Me temo, como diría Chavela Vargas, que ni modo. Todo huele a que mañana ciertas portadas se reirán a carcajadas y los editoriales, que multiplicarán por ene “la violencia de los piquetes”, certificarán con algarabía la defunción de los sindicatos. Eso será hiriente, pero tal vez sea peor caer en la cuenta de que, consumada y consumida la huelga, ya no quedará mucho más que hacer para protestar. Vía libre para recortar sobre los recortes, para reformar sobre lo ya reformado. Cuando se apuesta a todo o nada, hay un riesgo cierto de que salga lo segundo.
Es tarde
¿Cuál era la opción? Sospecho que ninguna. Simplemente, era -es- demasiado tarde. Lo que un día tuvo cierto sentido que se llamara “clase obrera” hoy es un conglomerado heterogéneo de personas que apenas tienen en común su condición de asalariados. Por más voluntarismo que le echemos, no podemos poner tras la misma pancarta a una cajera de una gran superficie de venta de electrodomésticos que a duras penas araña novecientos euros al mes y a un empleado público que sólo por fichar tiene garantizadas catorce pagas de dos mil quinientos. Y más feo lo pintamos si, al protestar con razón por el ejemplo que he puesto, descubrimos que también hay trabajadores del sector público que no rascan los mil mensuales. La desigualdad era eso.

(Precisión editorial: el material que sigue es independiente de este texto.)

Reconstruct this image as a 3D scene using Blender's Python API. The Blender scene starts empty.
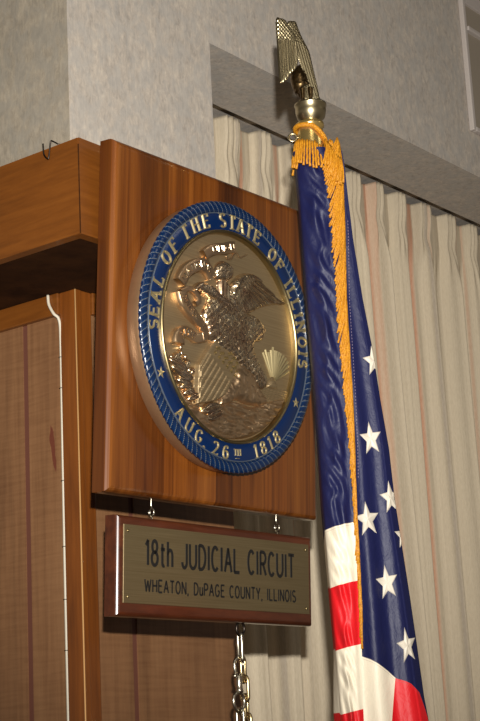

Nos hemos perdido en los genéricos, porque también cuando decimos “empresarios”, podemos referirnos a Amancio Ortega o a un matrimonio que tiene una degustación o una tienda de chuches y suda la misma tinta que cualquier soldador de La Naval para llegar a fin de mes y pagar a su único empleado. Las diferencias, me parece, son notables y a lo mejor empezar a verlas y asumirlas ayuda a plantear las necesarias luchas de otro modo.